§ **PROMPT**: Extract, unchanged, every line from the top of the material below through the line with "tag(g, 'pale bare", and no more.

[DATA EXTRACT start]

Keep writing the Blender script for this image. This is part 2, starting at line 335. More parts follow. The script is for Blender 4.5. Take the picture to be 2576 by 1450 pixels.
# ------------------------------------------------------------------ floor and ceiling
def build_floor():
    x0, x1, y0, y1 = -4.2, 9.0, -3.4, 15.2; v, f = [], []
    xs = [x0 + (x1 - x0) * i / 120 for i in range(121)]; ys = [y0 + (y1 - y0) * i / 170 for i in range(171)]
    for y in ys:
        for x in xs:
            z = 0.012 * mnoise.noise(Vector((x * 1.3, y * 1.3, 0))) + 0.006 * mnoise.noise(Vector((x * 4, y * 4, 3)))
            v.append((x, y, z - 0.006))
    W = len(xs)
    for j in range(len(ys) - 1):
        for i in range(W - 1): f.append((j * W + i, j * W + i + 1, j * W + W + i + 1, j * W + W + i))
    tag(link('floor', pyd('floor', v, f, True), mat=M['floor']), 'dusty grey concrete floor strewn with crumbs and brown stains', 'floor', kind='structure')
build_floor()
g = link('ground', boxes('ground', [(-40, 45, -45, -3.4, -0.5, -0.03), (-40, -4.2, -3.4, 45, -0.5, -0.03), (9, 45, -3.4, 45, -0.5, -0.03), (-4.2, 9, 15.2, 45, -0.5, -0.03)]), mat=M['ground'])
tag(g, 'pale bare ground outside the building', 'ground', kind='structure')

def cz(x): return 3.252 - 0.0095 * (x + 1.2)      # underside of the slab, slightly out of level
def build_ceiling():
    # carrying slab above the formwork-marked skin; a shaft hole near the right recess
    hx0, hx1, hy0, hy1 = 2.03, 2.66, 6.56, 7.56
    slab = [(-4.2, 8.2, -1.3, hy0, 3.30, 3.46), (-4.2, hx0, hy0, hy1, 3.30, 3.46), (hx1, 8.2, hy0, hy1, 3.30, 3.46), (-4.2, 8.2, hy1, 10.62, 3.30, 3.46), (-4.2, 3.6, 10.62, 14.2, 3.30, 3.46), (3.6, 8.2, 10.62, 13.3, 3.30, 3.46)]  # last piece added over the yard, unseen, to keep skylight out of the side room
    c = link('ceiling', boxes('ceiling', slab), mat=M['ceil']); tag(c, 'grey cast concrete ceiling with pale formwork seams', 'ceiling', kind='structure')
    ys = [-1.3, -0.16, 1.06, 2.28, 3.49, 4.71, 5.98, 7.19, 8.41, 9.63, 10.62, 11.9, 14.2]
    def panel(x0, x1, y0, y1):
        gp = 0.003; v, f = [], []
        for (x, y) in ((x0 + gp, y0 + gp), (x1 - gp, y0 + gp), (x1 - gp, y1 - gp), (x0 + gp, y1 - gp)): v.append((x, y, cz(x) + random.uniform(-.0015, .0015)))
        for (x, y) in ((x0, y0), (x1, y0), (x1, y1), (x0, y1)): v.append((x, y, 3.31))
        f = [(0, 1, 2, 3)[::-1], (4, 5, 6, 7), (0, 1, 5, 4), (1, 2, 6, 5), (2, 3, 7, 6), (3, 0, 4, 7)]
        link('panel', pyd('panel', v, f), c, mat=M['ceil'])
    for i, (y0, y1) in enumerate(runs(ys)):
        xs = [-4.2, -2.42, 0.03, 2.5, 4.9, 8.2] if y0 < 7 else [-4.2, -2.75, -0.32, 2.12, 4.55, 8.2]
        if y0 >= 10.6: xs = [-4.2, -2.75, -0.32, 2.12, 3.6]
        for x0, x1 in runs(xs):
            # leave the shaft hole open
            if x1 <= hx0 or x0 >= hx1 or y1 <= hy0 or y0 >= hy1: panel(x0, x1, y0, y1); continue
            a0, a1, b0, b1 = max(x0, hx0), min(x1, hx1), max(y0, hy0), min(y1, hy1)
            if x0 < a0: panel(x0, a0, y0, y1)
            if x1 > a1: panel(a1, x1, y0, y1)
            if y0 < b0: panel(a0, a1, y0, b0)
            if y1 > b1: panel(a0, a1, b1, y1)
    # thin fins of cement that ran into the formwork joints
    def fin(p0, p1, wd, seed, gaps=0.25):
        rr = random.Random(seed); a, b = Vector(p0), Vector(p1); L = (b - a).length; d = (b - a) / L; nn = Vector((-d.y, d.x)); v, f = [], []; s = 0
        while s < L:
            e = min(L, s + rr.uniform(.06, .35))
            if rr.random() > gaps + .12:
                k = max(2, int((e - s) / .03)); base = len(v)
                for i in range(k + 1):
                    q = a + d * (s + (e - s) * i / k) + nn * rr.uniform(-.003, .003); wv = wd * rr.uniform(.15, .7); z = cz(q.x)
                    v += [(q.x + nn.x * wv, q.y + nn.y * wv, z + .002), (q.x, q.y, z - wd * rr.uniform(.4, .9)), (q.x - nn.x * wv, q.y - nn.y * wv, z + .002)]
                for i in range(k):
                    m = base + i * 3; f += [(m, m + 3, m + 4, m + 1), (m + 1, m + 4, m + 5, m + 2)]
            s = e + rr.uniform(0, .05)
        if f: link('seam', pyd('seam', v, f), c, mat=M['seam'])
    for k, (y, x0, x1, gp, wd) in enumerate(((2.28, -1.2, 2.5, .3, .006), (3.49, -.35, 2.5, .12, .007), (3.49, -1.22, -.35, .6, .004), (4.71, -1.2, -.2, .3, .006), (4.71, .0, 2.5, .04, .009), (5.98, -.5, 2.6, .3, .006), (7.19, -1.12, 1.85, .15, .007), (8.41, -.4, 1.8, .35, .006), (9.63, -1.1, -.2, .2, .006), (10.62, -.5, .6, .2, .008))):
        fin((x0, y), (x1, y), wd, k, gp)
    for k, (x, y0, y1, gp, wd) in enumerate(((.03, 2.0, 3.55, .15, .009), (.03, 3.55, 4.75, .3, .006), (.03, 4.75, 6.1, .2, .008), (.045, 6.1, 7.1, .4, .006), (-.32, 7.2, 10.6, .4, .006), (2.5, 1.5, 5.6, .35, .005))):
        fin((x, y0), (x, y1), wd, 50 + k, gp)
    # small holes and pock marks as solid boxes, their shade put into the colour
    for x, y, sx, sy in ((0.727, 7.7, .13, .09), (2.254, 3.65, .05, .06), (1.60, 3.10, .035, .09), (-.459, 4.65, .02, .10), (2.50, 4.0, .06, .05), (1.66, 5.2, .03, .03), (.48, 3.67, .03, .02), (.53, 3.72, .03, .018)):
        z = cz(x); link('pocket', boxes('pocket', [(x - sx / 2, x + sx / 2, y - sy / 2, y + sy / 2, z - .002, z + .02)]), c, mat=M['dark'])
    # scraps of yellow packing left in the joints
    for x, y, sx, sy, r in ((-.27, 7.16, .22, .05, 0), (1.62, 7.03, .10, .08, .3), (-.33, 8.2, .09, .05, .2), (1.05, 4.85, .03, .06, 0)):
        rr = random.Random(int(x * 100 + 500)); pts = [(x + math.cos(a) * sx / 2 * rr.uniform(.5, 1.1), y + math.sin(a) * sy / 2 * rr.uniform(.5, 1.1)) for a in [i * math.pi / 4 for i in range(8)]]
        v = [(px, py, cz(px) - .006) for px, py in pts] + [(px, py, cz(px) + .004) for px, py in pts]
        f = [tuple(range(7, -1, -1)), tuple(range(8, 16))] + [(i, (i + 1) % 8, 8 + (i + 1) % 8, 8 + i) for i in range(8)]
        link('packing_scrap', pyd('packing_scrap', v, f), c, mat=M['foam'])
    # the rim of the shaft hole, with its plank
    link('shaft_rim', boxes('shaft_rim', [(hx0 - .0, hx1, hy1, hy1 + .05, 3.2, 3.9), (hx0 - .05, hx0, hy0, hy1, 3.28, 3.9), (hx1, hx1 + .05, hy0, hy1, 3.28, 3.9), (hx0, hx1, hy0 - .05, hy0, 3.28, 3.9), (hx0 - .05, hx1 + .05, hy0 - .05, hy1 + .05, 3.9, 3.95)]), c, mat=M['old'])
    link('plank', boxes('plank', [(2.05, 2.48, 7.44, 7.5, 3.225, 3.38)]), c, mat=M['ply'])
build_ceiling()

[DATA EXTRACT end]

§ **SOLUTION TO THIS PROBLEM**:
Keep writing the Blender script for this image. This is part 2, starting at line 335. More parts follow. The script is for Blender 4.5. Take the picture to be 2576 by 1450 pixels.
# ------------------------------------------------------------------ floor and ceiling
def build_floor():
    x0, x1, y0, y1 = -4.2, 9.0, -3.4, 15.2; v, f = [], []
    xs = [x0 + (x1 - x0) * i / 120 for i in range(121)]; ys = [y0 + (y1 - y0) * i / 170 for i in range(171)]
    for y in ys:
        for x in xs:
            z = 0.012 * mnoise.noise(Vector((x * 1.3, y * 1.3, 0))) + 0.006 * mnoise.noise(Vector((x * 4, y * 4, 3)))
            v.append((x, y, z - 0.006))
    W = len(xs)
    for j in range(len(ys) - 1):
        for i in range(W - 1): f.append((j * W + i, j * W + i + 1, j * W + W + i + 1, j * W + W + i))
    tag(link('floor', pyd('floor', v, f, True), mat=M['floor']), 'dusty grey concrete floor strewn with crumbs and brown stains', 'floor', kind='structure')
build_floor()
g = link('ground', boxes('ground', [(-40, 45, -45, -3.4, -0.5, -0.03), (-40, -4.2, -3.4, 45, -0.5, -0.03), (9, 45, -3.4, 45, -0.5, -0.03), (-4.2, 9, 15.2, 45, -0.5, -0.03)]), mat=M['ground'])
tag(g, 'pale bare ground outside the building', 'ground', kind='structure')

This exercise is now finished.